(Provided data):
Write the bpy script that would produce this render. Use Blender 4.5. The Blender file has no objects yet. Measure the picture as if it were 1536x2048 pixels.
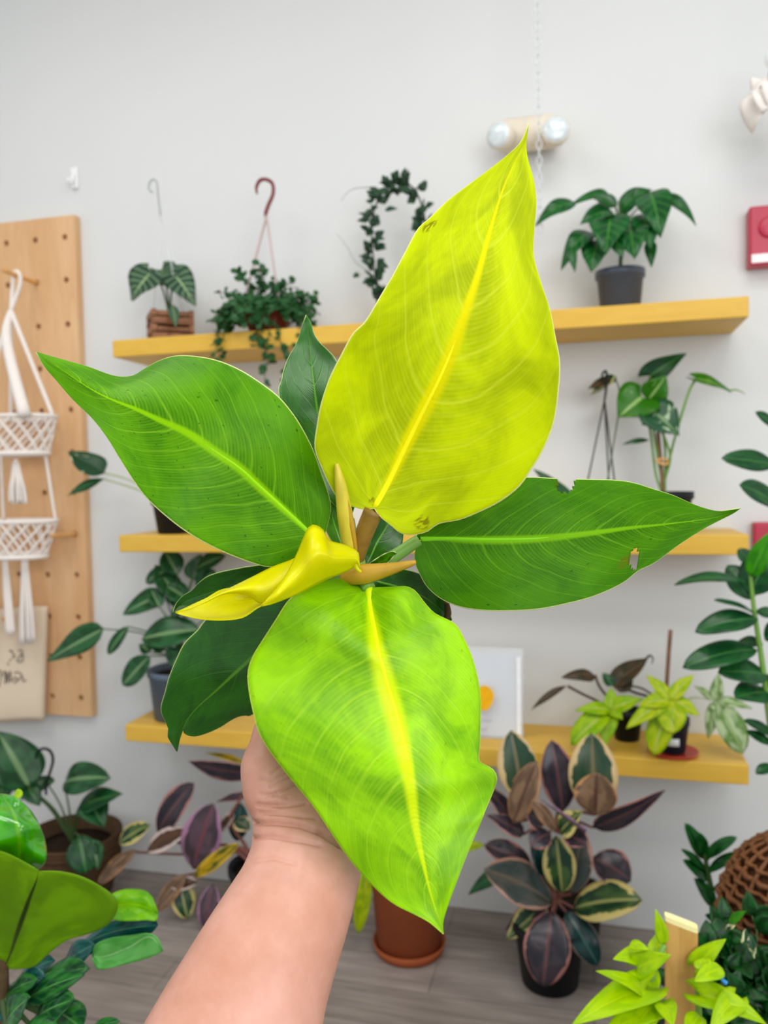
import bpy, bmesh, math, random
from mathutils import Vector, Matrix
random.seed(7)
PI = math.pi
scene = bpy.context.scene
COL = scene.collection

# ---------------------------------------------------------------- camera
F_PX, CX, CY = 1600.0, 768.0, 1024.0
CAM = Vector((0.0, 0.0, 1.42))
_dn = Vector((730, 37800, 1600)).normalized()
_h = Vector((-6208, 36, 1600)); _h = (_h - _dn * _h.dot(_dn)).normalized()
_X = -_h; _Z = -_dn; _Y = _Z.cross(_X)
R3 = Matrix((_X, _Y, _Z))                       # world = R3 @ (right, down, forward)

def ray(u, v): return R3 @ Vector(((u - CX) / F_PX, (v - CY) / F_PX, 1.0))
def P(u, v, d): return CAM + ray(u, v) * d
def W(u, v, Y):
    r = ray(u, v); return CAM + r * (Y / r.y)
def FL(u, v, z=0.0):
    r = ray(u, v); return CAM + r * ((z - CAM.z) / r.z)
def proj(p):
    c = R3.transposed() @ (Vector(p) - CAM)
    return (CX + F_PX * c.x / c.z, CY + F_PX * c.y / c.z, c.z)
def dep(p): return (R3.transposed() @ (Vector(p) - CAM)).z

cd = bpy.data.cameras.new('camera'); cam = bpy.data.objects.new('camera', cd); COL.objects.link(cam)
cd.sensor_fit = 'VERTICAL'; cd.sensor_height = 48.0; cd.lens = 48.0 * F_PX / 2048.0
cr = R3 @ Vector((1, 0, 0)); cu = R3 @ Vector((0, -1, 0)); cb = R3 @ Vector((0, 0, -1))
cam.matrix_world = Matrix(((cr.x, cu.x, cb.x, CAM.x), (cr.y, cu.y, cb.y, CAM.y), (cr.z, cu.z, cb.z, CAM.z), (0, 0, 0, 1)))
cd.clip_start = 0.02; cd.clip_end = 50
cd.dof.use_dof = True; cd.dof.focus_distance = 0.52; cd.dof.aperture_fstop = cd.lens / 3.3
scene.camera = cam

# ---------------------------------------------------------------- objects
def tag(o, label=None, cat=None, group=None, kind=None):
    if label: o['label'] = label
    if cat: o['category'] = cat
    if group: o['group'] = group
    if kind: o['kind'] = kind
    return o

def thing(name, loc, label, cat, group=None):
    o = bpy.data.objects.new(name, None); COL.objects.link(o)
    o.location = loc; o.empty_display_size = 0.05; o['org'] = [loc[0], loc[1], loc[2]]
    return tag(o, label, cat, group)

class MB:
    def __init__(s): s.v = []; s.f = []; s.uv = []
    def vert(s, p): s.v.append(Vector(p)); return len(s.v) - 1
    def face(s, ids, uvs=None):
        s.f.append(tuple(ids)); s.uv.append(uvs if uvs else [(0, 0)] * len(ids))
    def grid(s, G, U=None, skip=None):
        n, m = len(G), len(G[0]); base = len(s.v)
        for r in G:
            for p in r: s.v.append(Vector(p))
        for i in range(n - 1):
            for j in range(m - 1):
                if skip and skip(i, j): continue
                ids = (base + i*m + j, base + (i+1)*m + j, base + (i+1)*m + j+1, base + i*m + j+1)
                uv = [U[i][j], U[i+1][j], U[i+1][j+1], U[i][j+1]] if U else [(i/n, j/m), ((i+1)/n, j/m), ((i+1)/n, (j+1)/m), (i/n, (j+1)/m)]
                s.face(ids, uv)
    def rings(s, rings, cap=True, close=False):
        n = len(rings); m = len(rings[0]); base = len(s.v)
        for r in rings:
            for p in r: s.v.append(Vector(p))
        for i in range(n if close else n - 1):
            i2 = (i + 1) % n
            for j in range(m):
                k = (j + 1) % m
                s.face((base+i*m+j, base+i*m+k, base+i2*m+k, base+i2*m+j),
                       [(i/n, j/m), (i/n, (j+1)/m), ((i+1)/n, (j+1)/m), ((i+1)/n, j/m)])
        if cap and not close:
            s.face([base + j for j in range(m)][::-1]); s.face([base + (n-1)*m + j for j in range(m)])
    def box(s, c, sx, sy, sz, M=None):
        c = Vector(c); ids = []
        for dz in (-.5, .5):
            for dx, dy in ((-.5, -.5), (.5, -.5), (.5, .5), (-.5, .5)):
                o = Vector((dx*sx, dy*sy, dz*sz)); ids.append(s.vert(c + (M @ o if M else o)))
        a = ids
        for q in ((a[3], a[2], a[1], a[0]), (a[4], a[5], a[6], a[7]), (a[0], a[1], a[5], a[4]), (a[1], a[2], a[6], a[5]), (a[2], a[3], a[7], a[6]), (a[3], a[0], a[4], a[7])):
            s.face(q, [(0, 0), (1, 0), (1, 1), (0, 1)])
    def tube(s, pts, r, seg=8, smooth=6, close=False, flat=1.0):
        pts = [Vector(p) for p in pts]
        if not isinstance(r, (list, tuple)): r = [r] * len(pts)
        if smooth > 1 and len(pts) > 2: pts, r = cat(pts, r, smooth, close)
        t = (pts[1] - pts[0]).normalized(); up = Vector((0, 0, 1)) if abs(t.z) < .9 else Vector((1, 0, 0))
        n = (up - t * up.dot(t)).normalized(); rg = []
        for i, p in enumerate(pts):
            a = pts[(i-1) % len(pts)] if (i or close) else pts[0]
            b = pts[(i+1) % len(pts)] if (i < len(pts)-1 or close) else pts[-1]
            t = (b - a).normalized() if (b - a).length > 1e-9 else t
            n = (n - t * n.dot(t)).normalized(); bb = t.cross(n)
            rg.append([p + (n * math.cos(2*PI*k/seg) * flat + bb * math.sin(2*PI*k/seg)) * r[i] for k in range(seg)])
        s.rings(rg, close=close)
    def lathe(s, c, prof, seg=36, ax=None):
        c = Vector(c)
        if ax is None: M = Matrix.Identity(3)
        else: M = Vector(ax).normalized().to_track_quat('Z', 'Y').to_matrix()
        s.rings([[c + M @ Vector((r*math.cos(2*PI*k/seg), r*math.sin(2*PI*k/seg), z)) for k in range(seg)] for r, z in prof], cap=True)
    def ball(s, c, r, seg=12, n=8, sc=(1, 1, 1)):
        s.rings([[Vector(c) + Vector((math.sin(a)*math.cos(2*PI*k/seg)*r*sc[0], math.sin(a)*math.sin(2*PI*k/seg)*r*sc[1], -math.cos(a)*r*sc[2])) for k in range(seg)]
                 for a in [0.02 + (PI-.04)*i/n for i in range(n+1)]])
    def build(s, name, mat, parent=None, smooth=True, solid=0, bevel=0, sub=0, recalc=True):
        me = bpy.data.meshes.new(name); o = bpy.data.objects.new(name, me); COL.objects.link(o)
        org = Vector((0, 0, 0))
        if parent is not None:
            o.parent = parent; q = parent
            while q.parent: q = q.parent
            org = Vector(q['org']) if 'org' in q else Vector((0, 0, 0))
        me.from_pydata([tuple(v - org) for v in s.v], [], s.f)
        ul = me.uv_layers.new(name='UVMap'); k = 0
        for u in s.uv:
            for w in u: ul.data[k].uv = w; k += 1
        if recalc:
            bm = bmesh.new(); bm.from_mesh(me); bmesh.ops.recalc_face_normals(bm, faces=bm.faces); bm.to_mesh(me); bm.free()
        me.polygons.foreach_set('use_smooth', [smooth] * len(me.polygons))
        if mat:
            for m_ in (mat if isinstance(mat, list) else [mat]): me.materials.append(m_)
        if bevel:
            b = o.modifiers.new('bevel', 'BEVEL'); b.width = bevel; b.segments = 3; b.limit_method = 'ANGLE'; b.angle_limit = math.radians(40)
        if sub:
            b = o.modifiers.new('sub', 'SUBSURF'); b.levels = sub; b.render_levels = sub
        if solid:
            b = o.modifiers.new('solid', 'SOLIDIFY'); b.thickness = solid; b.offset = 0
        return o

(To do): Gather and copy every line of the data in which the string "objects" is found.

(Response to the task):
Write the bpy script that would produce this render. Use Blender 4.5. The Blender file has no objects yet. Measure the picture as if it were 1536x2048 pixels.
cd = bpy.data.cameras.new('camera'); cam = bpy.data.objects.new('camera', cd); COL.objects.link(cam)
# ---------------------------------------------------------------- objects
    o = bpy.data.objects.new(name, None); COL.objects.link(o)
        me = bpy.data.meshes.new(name); o = bpy.data.objects.new(name, me); COL.objects.link(o)